Laetitia PERNOD

Research

1/ Research topics 

My current research focuses on the numerical and experimental characterisation of dynamic fluid-structure interactions between turbulent flows and deformable structures, with or without interactions with the free surface. It aims at, one the one hand, developing flexible lifting surfaces (most often composite) and, on the other hand, providing new physical insights into fluid-structure interaction effects on flexible marine lifting surfaces (e.g. 3D dynamic stall effects at high Reynolds numbers and aspect ratios, characterisation of the forces exerted on the structure and their dimensioning, passive self-adaptation to the flow through bend-twist coupling effects, etc.).  These flexible marine lifting surfaces operate in unsteady viscous turbulent flows and are therefore potentially subject to hydrodynamic excitation sources, such as vortex shedding, laminar-turbulent transition and/or stall. In close collaboration with other researchers at LHEEA and academic and industrial partners, I study the flow regimes and aero-hydroelastic responses of these marine lifting surfaces, as well as their structural deformations under flow-induced vibrations.

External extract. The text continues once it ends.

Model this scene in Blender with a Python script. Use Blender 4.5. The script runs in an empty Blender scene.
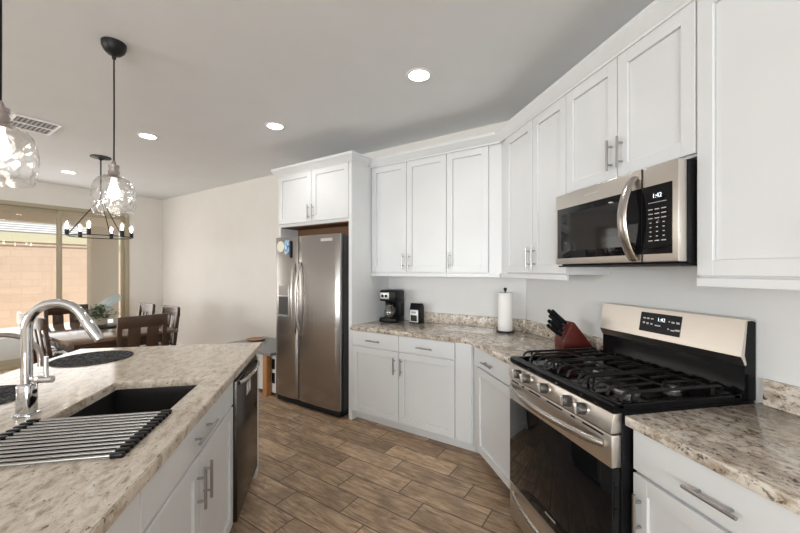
import bpy, bmesh, math, random
from mathutils import Vector, Matrix
C = bpy.context.scene
random.seed(7)
R = math.radians
S2 = math.sqrt(.5)

# ------------------------------------------------------------------ camera, world, sun, big lights, exposure
cam_d = bpy.data.cameras.new('camera'); cam = bpy.data.objects.new('camera', cam_d)
C.collection.objects.link(cam); C.camera = cam
cam_d.sensor_width = 36.0; cam_d.lens = 358.78*36/800; cam_d.shift_y = 3.47/800
cam_d.clip_start = .02
cam.location = (0, 0, 1.449); cam.rotation_euler = (R(90), 0, -.2006)

C.view_settings.view_transform = 'Standard'; C.view_settings.look = 'None'
C.view_settings.exposure = 0.78; C.view_settings.gamma = 1.0
C.view_settings.use_curve_mapping = False
C.cycles.use_denoising = True
C.cycles.max_bounces = 10; C.cycles.diffuse_bounces = 6; C.cycles.glossy_bounces = 5
C.cycles.transparent_max_bounces = 16; C.cycles.transmission_bounces = 6
C.cycles.caustics_reflective = False; C.cycles.caustics_refractive = False
C.cycles.sample_clamp_indirect = 6.0

w = bpy.data.worlds.new('sky'); C.world = w; w.use_nodes = True
bgn = w.node_tree.nodes['Background']; bgn.inputs[0].default_value = (.88, .94, 1.0, 1); bgn.inputs[1].default_value = .6

def lamp(name, kind, loc, energy, color=(1, 1, 1), target=None, **kw):
    d = bpy.data.lights.new(name, kind); d.energy = energy; d.color = color
    for k, v in kw.items(): setattr(d, k, v)
    o = bpy.data.objects.new(name, d); C.collection.objects.link(o); o.location = loc
    if target is not None:
        o.rotation_euler = (Vector(target)-Vector(loc)).to_track_quat('-Z', 'Y').to_euler()
    return o
lamp('sun', 'SUN', (0, -10, 12), 3.6, (1, .93, .82), (0.5, 0, 1), angle=R(.6))
# added fill lamps, out of view behind and left of camera; sliding door daylight
lamp('rear_fill_light', 'AREA', (-1.6, -4.65, 1.25), 200, (.97, .985, 1), (-1.6, 0, 1.2), shape='RECTANGLE', size=3.6, size_y=1.5)
lamp('side_fill_light', 'AREA', (-7.6, -1.2, 1.3), 180, (.97, .985, 1), (0, -1.2, 1.4), shape='RECTANGLE', size=3.4, size_y=1.5)
lamp('door_daylight', 'AREA', (-4.57, 6.22, 1.3), 20, (1, .98, .95), (0, 1.65, 1.2), shape='RECTANGLE', size=2.6, size_y=2.2)

# ------------------------------------------------------------------ helpers
class MB:
    """collects shapes in one bmesh"""
    def __init__(s): s.bm = bmesh.new()
    def _bev(s, vs, b, seg=2):
        if b > 0:
            es = set(e for v in vs for e in v.link_edges)
            bmesh.ops.bevel(s.bm, geom=list(es), offset=b, segments=seg, affect='EDGES', profile=.5, clamp_overlap=True)
    def box(s, x0, x1, y0, y1, z0, z1, b=0, seg=2, mat=0, M=None):
        P = [Vector((x, y, z)) for x in (x0, x1) for y in (y0, y1) for z in (z0, z1)]
        if M is not None: P = [M @ p for p in P]
        v = [s.bm.verts.new(p) for p in P]
        for f in ((0, 1, 3, 2), (4, 6, 7, 5), (0, 4, 5, 1), (2, 3, 7, 6), (0, 2, 6, 4), (1, 5, 7, 3)):
            fc = s.bm.faces.new([v[i] for i in f]); fc.material_index = mat
        s._bev(v, b, seg); return s
    def prism(s, poly, z0, z1, b=0, axis='z', seg=2, mat=0):
        """poly: 2D points. axis z: (x,y); axis y: (x,z) extruded in y; axis x: (y,z)"""
        def mk(p, h):
            if axis == 'z': return Vector((p[0], p[1], h))
            if axis == 'y': return Vector((p[0], h, p[1]))
            return Vector((h, p[0], p[1]))
        a = [s.bm.verts.new(mk(p, z0)) for p in poly]; c = [s.bm.verts.new(mk(p, z1)) for p in poly]
        n = len(poly); fs = [s.bm.faces.new(a), s.bm.faces.new(list(reversed(c)))]
        for i in range(n): fs.append(s.bm.faces.new([a[i], c[i], c[(i+1) % n], a[(i+1) % n]]))
        for f in fs: f.material_index = mat
        bmesh.ops.recalc_face_normals(s.bm, faces=fs)
        s._bev(a+c, b, seg); return s
    def tube(s, pts, r, n=10, cap=True, rs=None, squash=None):
        pts = [Vector(p) for p in pts]; rings = []; up = None
        for i, p in enumerate(pts):
            if i == 0: d = pts[1]-p
            elif i == len(pts)-1: d = p-pts[i-1]
            else: d = (pts[i+1]-p).normalized()+(p-pts[i-1]).normalized()
            d.normalize()
            if up is None:
                up = Vector((0, 0, 1)) if abs(d.z) < .9 else Vector((1, 0, 0))
            u = d.cross(up)
            if u.length < 1e-4: u = d.cross(Vector((0, 1, 0)))
            u.normalize(); v = u.cross(d); up = v
            rr = rs[i] if rs else r
            q = squash or (1, 1)
            rings.append([s.bm.verts.new(p+u*rr*q[0]*math.cos(2*math.pi*k/n)+v*rr*q[1]*math.sin(2*math.pi*k/n)) for k in range(n)])
        for a, c in zip(rings, rings[1:]):
            for k in range(n): s.bm.faces.new([a[k], a[(k+1) % n], c[(k+1) % n], c[k]])
        if cap:
            s.bm.faces.new(list(reversed(rings[0]))); s.bm.faces.new(rings[-1])
        return s
    def cyl(s, p0, p1, r, n=20): return s.tube([p0, p1], r, n)
    def lathe(s, prof, c=(0, 0, 0), n=32, axis='z', fn=None):
        """prof: (r, h) list; open profile, closed at r = 0"""
        c = Vector(c); rings = []
        for r, h in prof:
            ring = []
            for k in range(n):
                a = 2*math.pi*k/n; rr = r if fn is None else fn(r, h, a)
                x, y = rr*math.cos(a), rr*math.sin(a)
                p = Vector((x, y, h)) if axis == 'z' else (Vector((h, x, y)) if axis == 'x' else Vector((y, h, x)))
                ring.append(p+c)
            if r < 1e-6: rings.append([s.bm.verts.new(ring[0])])
            else: rings.append([s.bm.verts.new(p) for p in ring])
        for a, b in zip(rings, rings[1:]):
            for k in range(n):
                k2 = (k+1) % n
                if len(a) == 1 and len(b) == 1: continue
                if len(a) == 1: s.bm.faces.new([a[0], b[k2], b[k]])
                elif len(b) == 1: s.bm.faces.new([a[k], a[k2], b[0]])
                else: s.bm.faces.new([a[k], a[k2], b[k2], b[k]])
        return s
    def sweep(s, path, prof, closed=False):
        """path: 2D points; prof: closed loop of (out, z); out is to the right of the direction of travel"""
        n = len(path); rings = []
        for i, p in enumerate(path):
            p = Vector(p); ds = []
            if i > 0: ds.append((p-Vector(path[i-1])).normalized())
            if i < n-1: ds.append((Vector(path[i+1])-p).normalized())
            ns = [Vector((d.y, -d.x)) for d in ds]
            m = ns[0] if len(ns) == 1 else (ns[0]+ns[1])/(1+ns[0].dot(ns[1]))
            rings.append([s.bm.verts.new((p.x+m.x*o, p.y+m.y*o, z)) for o, z in prof])
        fs = []
        k = len(prof)
        for a, b in zip(rings, rings[1:]):
            for j in range(k): fs.append(s.bm.faces.new([a[j], a[(j+1) % k], b[(j+1) % k], b[j]]))
        fs.append(s.bm.faces.new(rings[0])); fs.append(s.bm.faces.new(list(reversed(rings[-1]))))
        bmesh.ops.recalc_face_normals(s.bm, faces=fs); return s
    def build(s, name, mat, parent=None, loc=(0, 0, 0), rotz=0, smooth=35, recalc=True):
        if recalc: bmesh.ops.recalc_face_normals(s.bm, faces=list(s.bm.faces))
        me = bpy.data.meshes.new(name); s.bm.to_mesh(me); s.bm.free()
        for m in (mat if isinstance(mat, (list, tuple)) else [mat]): me.materials.append(m)
        me.polygons.foreach_set('use_smooth', [True]*len(me.polygons))
        me.set_sharp_from_angle(angle=R(smooth))
        o = bpy.data.objects.new(name, me); C.collection.objects.link(o)
        o.location = loc; o.rotation_euler = (0, 0, rotz)
        if parent is not None: o.parent = parent
        return o

def tag(o, label, cat, group=None):
    o['label'] = label; o['category'] = cat
    if group: o['group'] = group
    return o
def thing(name, label, cat, loc=(0, 0, 0), rotz=0, group=None):
    o = bpy.data.objects.new(name, None); C.collection.objects.link(o)
    o.empty_display_size = .1
    o.location = loc; o.rotation_euler = (0, 0, rotz)
    return tag(o, label, cat, group)
def struct(o):
    o['kind'] = 'structure'; return o
def dup(root, loc, rotz, label, group=None):
    r = root.copy(); C.collection.objects.link(r); r.location = loc; r.rotation_euler = (0, 0, rotz)
    r['label'] = label
    if group: r['group'] = group
    for ch in list(root.children):
        c = ch.copy(); C.collection.objects.link(c); c.parent = r
        for g in list(ch.children):
            d = g.copy(); C.collection.objects.link(d); d.parent = c
    return r
def text_mesh(txt, size, mat, parent, name, loc, rot, align='CENTER', ext=.0004):
    cu = bpy.data.curves.new('txt', 'FONT'); cu.body = txt; cu.size = size; cu.extrude = ext
    cu.align_x = align; cu.align_y = 'CENTER'
    t = bpy.data.objects.new('txt', cu); C.collection.objects.link(t)
    dg = bpy.context.evaluated_depsgraph_get(); dg.update()
    me = bpy.data.meshes.new_from_object(t.evaluated_get(dg))
    bpy.data.objects.remove(t); bpy.data.curves.remove(cu)
    me.materials.clear(); me.materials.append(mat); me.name = name
    o = bpy.data.objects.new(name, me); C.collection.objects.link(o)
    o.location = loc; o.rotation_euler = rot; o.parent = parent
    return o

# ------------------------------------------------------------------ materials
def M(name, col, rough=.5, metal=0, spec=.5, emit=None, es=0, coat=0):
    m = bpy.data.materials.new(name); m.use_nodes = True; b = m.node_tree.nodes['Principled BSDF']
    b.inputs['Base Color'].default_value = (*col, 1); b.inputs['Roughness'].default_value = rough
    b.inputs['Metallic'].default_value = metal; b.inputs['Specular IOR Level'].default_value = spec
    if coat: b.inputs['Coat Weight'].default_value = coat; b.inputs['Coat Roughness'].default_value = .05
    if emit: b.inputs['Emission Color'].default_value = (*emit, 1); b.inputs['Emission Strength'].default_value = es
    return m
class NT:
    def __init__(s, m): s.m = m; s.t = m.node_tree; s.b = s.t.nodes['Principled BSDF']
    def n(s, kind, **kw):
        x = s.t.nodes.new(kind)
        for k, v in kw.items():
            if k.startswith('i_'):
                key = k[2:]; key = int(key) if key.isdigit() else key.replace('_', ' ')
                x.inputs[key].default_value = v
            else: setattr(x, k, v)
        return x
    def l(s, a, b): s.t.links.new(a, b)
    def coords(s, scale=(1, 1, 1), rot=(0, 0, 0), out='Object'):
        tc = s.n('ShaderNodeTexCoord'); mp = s.n('ShaderNodeMapping')
        mp.inputs['Scale'].default_value = scale; mp.inputs['Rotation'].default_value = rot
        s.l(tc.outputs[out], mp.inputs[0]); return mp.outputs[0]
    def noise(s, vec, scale, detail=4, rough=.6, dist=0):
        x = s.n('ShaderNodeTexNoise'); x.inputs['Scale'].default_value = scale; x.inputs['Detail'].default_value = detail
        x.inputs['Roughness'].default_value = rough; x.inputs['Distortion'].default_value = dist
        s.l(vec, x.inputs['Vector']); return x.outputs['Fac']
    def ramp(s, fac, stops, interp='LINEAR'):
        x = s.n('ShaderNodeValToRGB'); cr = x.color_ramp; cr.interpolation = interp
        while len(cr.elements) > 1: cr.elements.remove(cr.elements[0])
        cr.elements[0].position = stops[0][0]; cr.elements[0].color = (*stops[0][1], 1)
        for p, c in stops[1:]:
            e = cr.elements.new(p); e.color = (*c, 1)
        s.l(fac, x.inputs[0]); return x.outputs[0]
    def mix(s, fac, a, b, mode='MIX'):
        x = s.n('ShaderNodeMix'); x.data_type = 'RGBA'; x.blend_type = mode
        if isinstance(fac, float): x.inputs[0].default_value = fac
        else: s.l(fac, x.inputs[0])
        for v, i in ((a, 6), (b, 7)):
            if isinstance(v, tuple): x.inputs[i].default_value = (*v, 1)
            else: s.l(v, x.inputs[i])
        return x.outputs[2]
    def math(s, op, a, b=None, c=None):
        x = s.n('ShaderNodeMath'); x.operation = op
        for i, v in enumerate((a, b, c)):
            if v is None: continue
            if isinstance(v, (int, float)): x.inputs[i].default_value = v
            else: s.l(v, x.inputs[i])
        return x.outputs[0]
    def bump(s, h, strength=.2, dist=.01):
        x = s.n('ShaderNodeBump'); x.inputs['Strength'].default_value = strength; x.inputs['Distance'].default_value = dist
        s.l(h, x.inputs['Height']); s.l(x.outputs[0], s.b.inputs['Normal'])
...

The topics of active flow control (e.g. trailing edge morphing using piezoelectric elements, shape memory alloys), passive flow control (e.g. self-adaptation to flow using bend-twist coupling effects), vibration reduction (piezoelectric shunts, viscoelastic materials) and underwater radiated noise reduction, are among the main thematic areas I wish to develop in the short- and medium-terms.

2/ Methods

Whenever possible, I use a joint numerical-experimental method. Concerning the numerical methods, I mainly use high-fidelity RANS CFD fluid simulations (opening up to LES and DNS in progress) coupled with finite element structural dynamic modelling (with ply-by-ply modelling of composites), using strong and weak numerical fluid-structure coupling methods, ALE formulation, etc. The simulations are performed using HPC (High Performance Computing) methods on regional and national supercomputers (e.g. IDRIS - Jean Zay) with industrial and commercial codes (StarCCM+, ISIS-CFD). In addition to the numerical approach, I also contribute to the implementation of experimental methods on these topics, mainly in the test tanks of the LHEEA (hydrodynamic tunnel, twing tank) and IRENav (hydrodynamic tunnel, Naval Academy, Brest): deformation measurements using optical fiber, vibration response measurements using a Doppler laser vibrometer, high-speed camera, etc.

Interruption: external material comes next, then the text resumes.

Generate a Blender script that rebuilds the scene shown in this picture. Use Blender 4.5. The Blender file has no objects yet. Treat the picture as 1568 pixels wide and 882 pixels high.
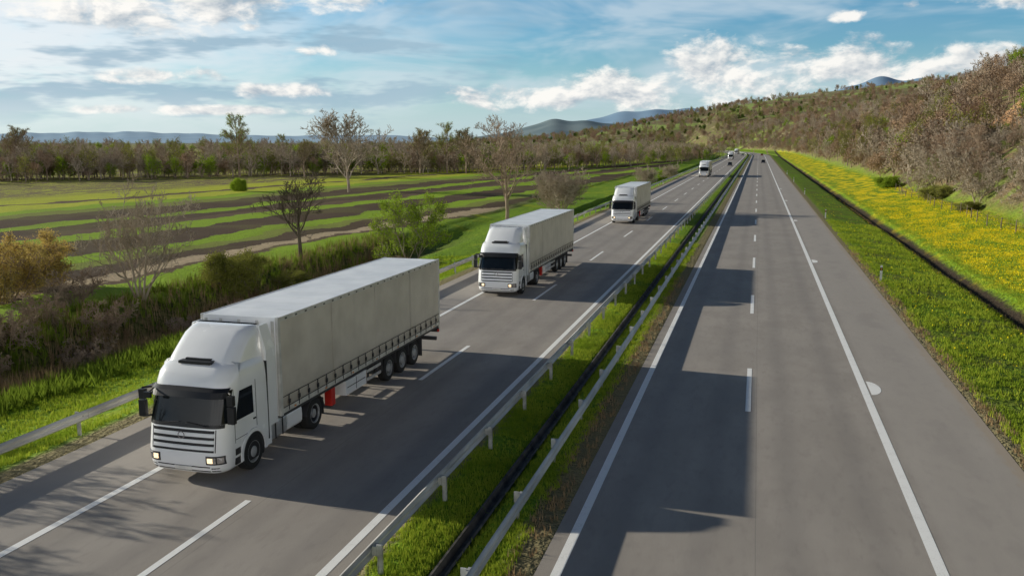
import bpy, math, random
import numpy as np
from mathutils import Vector, Quaternion
random.seed(7); rng=np.random.default_rng(7)
scene=bpy.context.scene
R=math.radians
# ------------------------------------------------------------ node helpers
class E:
    def __init__(s,nt,o): s.nt=nt; s.o=o
    def _m(s,op,*a,clamp=False):
        n=s.nt.nodes.new('ShaderNodeMath'); n.operation=op; n.use_clamp=clamp
        for i,v in enumerate((s,)+a):
            if isinstance(v,E): s.nt.links.new(v.o,n.inputs[i])
            else: n.inputs[i].default_value=float(v)
        return E(s.nt,n.outputs[0])
    def __add__(s,b): return s._m('ADD',b)
    def __radd__(s,b): return s._m('ADD',b)
    def __sub__(s,b): return s._m('SUBTRACT',b)
    def __rsub__(s,b): return (s*-1.0)+b
    def __mul__(s,b): return s._m('MULTIPLY',b)
    def __rmul__(s,b): return s._m('MULTIPLY',b)
    def __truediv__(s,b): return s._m('DIVIDE',b)
    def max(s,b): return s._m('MAXIMUM',b)
    def min(s,b): return s._m('MINIMUM',b)
    def clamp(s): return s._m('ADD',0.0,clamp=True)
    def sm(s,a,b,lo=0.0,hi=1.0):
        n=s.nt.nodes.new('ShaderNodeMapRange'); n.interpolation_type='SMOOTHSTEP'
        s.nt.links.new(s.o,n.inputs[0])
        for i,v in enumerate((a,b,lo,hi)): n.inputs[i+1].default_value=v
        return E(s.nt,n.outputs[0])
def band(e,a,b,soft):
    return e.sm(a-soft,a+soft)*e.sm(b-soft,b+soft,1.0,0.0)
def comb(nt,x,y,z):
    n=nt.nodes.new('ShaderNodeCombineXYZ')
    for i,v in enumerate((x,y,z)):
        if isinstance(v,E): nt.links.new(v.o,n.inputs[i])
        else: n.inputs[i].default_value=v
    return E(nt,n.outputs[0])
def sep(nt,v):
    n=nt.nodes.new('ShaderNodeSeparateXYZ'); nt.links.new(v.o,n.inputs[0])
    return [E(nt,o) for o in n.outputs]
def noise(nt,vec,scale,detail=4,rough=.55,dist=0.0,sx=None):
    if sx:
        m=nt.nodes.new('ShaderNodeVectorMath'); m.operation='MULTIPLY'
        nt.links.new(vec.o,m.inputs[0]); m.inputs[1].default_value=sx; vec=E(nt,m.outputs[0])
    n=nt.nodes.new('ShaderNodeTexNoise'); nt.links.new(vec.o,n.inputs['Vector'])
    n.inputs['Scale'].default_value=scale; n.inputs['Detail'].default_value=detail
    n.inputs['Roughness'].default_value=rough; n.inputs['Distortion'].default_value=dist
    return E(nt,n.outputs['Fac'])
def mix(nt,f,a,b,mode='MIX'):
    n=nt.nodes.new('ShaderNodeMix'); n.data_type='RGBA'; n.blend_type=mode
    for sock,v in ((n.inputs[0],f),(n.inputs[6],a),(n.inputs[7],b)):
        if isinstance(v,E): nt.links.new(v.o,sock)
        elif isinstance(v,(tuple,list)): sock.default_value=(*v[:3],1)
        else: sock.default_value=v
    return E(nt,n.outputs[2])
def newmat(name):
    m=bpy.data.materials.new(name); m.use_nodes=True
    nt=m.node_tree; b=nt.nodes['Principled BSDF']
    g=nt.nodes.new('ShaderNodeNewGeometry'); pos=E(nt,g.outputs['Position'])
    return m,nt,b,pos,g
def bump(nt,b,h,strength,dist):
    n=nt.nodes.new('ShaderNodeBump'); n.inputs['Strength'].default_value=strength; n.inputs['Distance'].default_value=dist
    nt.links.new(h.o,n.inputs['Height']); nt.links.new(n.outputs[0],b.inputs['Normal'])
def simple(name,col,rough=.5,metal=0.0,var=.12,scale=3.0,spec=.5,emit=None,coat=0,objsp=True,streak=None):
    m,nt,b,pos,g=newmat(name)
    if objsp:
        t=nt.nodes.new('ShaderNodeTexCoord'); pos=E(nt,t.outputs['Object'])
    n=noise(nt,pos,scale,3,sx=streak)
    dark=tuple(c*(1-var*1.6) for c in col); lite=tuple(min(1,c*(1+var*.6)) for c in col)
    c=mix(nt,n.sm(.3,.7),dark,lite)
    nt.links.new(c.o,b.inputs['Base Color'])
    r=n*.2+(rough-.1)
    nt.links.new(r.clamp().o,b.inputs['Roughness'])
    b.inputs['Metallic'].default_value=metal; b.inputs['Specular IOR Level'].default_value=spec
    b.inputs['Coat Weight'].default_value=coat
    if emit:
        b.inputs['Emission Color'].default_value=(*emit[0],1); b.inputs['Emission Strength'].default_value=emit[1]
    return m
def foliage(name,c1,c2,c3,trans=.35):
    m=bpy.data.materials.new(name); m.use_nodes=True; nt=m.node_tree; nt.nodes.remove(nt.nodes['Principled BSDF'])
    g=nt.nodes.new('ShaderNodeNewGeometry'); pos=E(nt,g.outputs['Position'])
    rp=E(nt,g.outputs['Random Per Island'])
    n=noise(nt,pos,.5,1)
    c=mix(nt,rp,c1,c2); c=mix(nt,n.sm(.45,.7)*.7,c,c3)
    b=nt.nodes.new('ShaderNodeBsdfDiffuse'); nt.links.new(c.o,b.inputs[0])
    out=b
    if trans>0:
        t=nt.nodes.new('ShaderNodeBsdfTranslucent'); nt.links.new(c.o,t.inputs[0])
        ms=nt.nodes.new('ShaderNodeMixShader'); ms.inputs[0].default_value=trans
        nt.links.new(b.outputs[0],ms.inputs[1]); nt.links.new(t.outputs[0],ms.inputs[2]); out=ms
    nt.links.new(out.outputs[0],nt.nodes['Material Output'].inputs[0])
    return m
def matte(name,c1,c2,scale=1.0):
    m=bpy.data.materials.new(name); m.use_nodes=True; nt=m.node_tree; nt.nodes.remove(nt.nodes['Principled BSDF'])
    g=nt.nodes.new('ShaderNodeNewGeometry'); pos=E(nt,g.outputs['Position'])
    c=mix(nt,noise(nt,pos,scale,1).sm(.35,.65),c1,c2)
    b=nt.nodes.new('ShaderNodeBsdfDiffuse'); nt.links.new(c.o,b.inputs[0]); nt.links.new(b.outputs[0],nt.nodes['Material Output'].inputs[0])
    return m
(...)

3/ Targeted application areas

The main targeted application areas are naval engineering and the maritime and offshore industries through (i) improving the performance and energy efficiency of marine propulsion (marine propellers, sail propulsion, etc.), (ii) developing innovative appendages (rudders, stabilisers) for seaworthiness, controlling performance in rough seas and decarbonising maritime transport, and (iii) reducing vibrations and noise emitted by lifting surfaces (propellers, appendages, tidal turbine blades, etc.).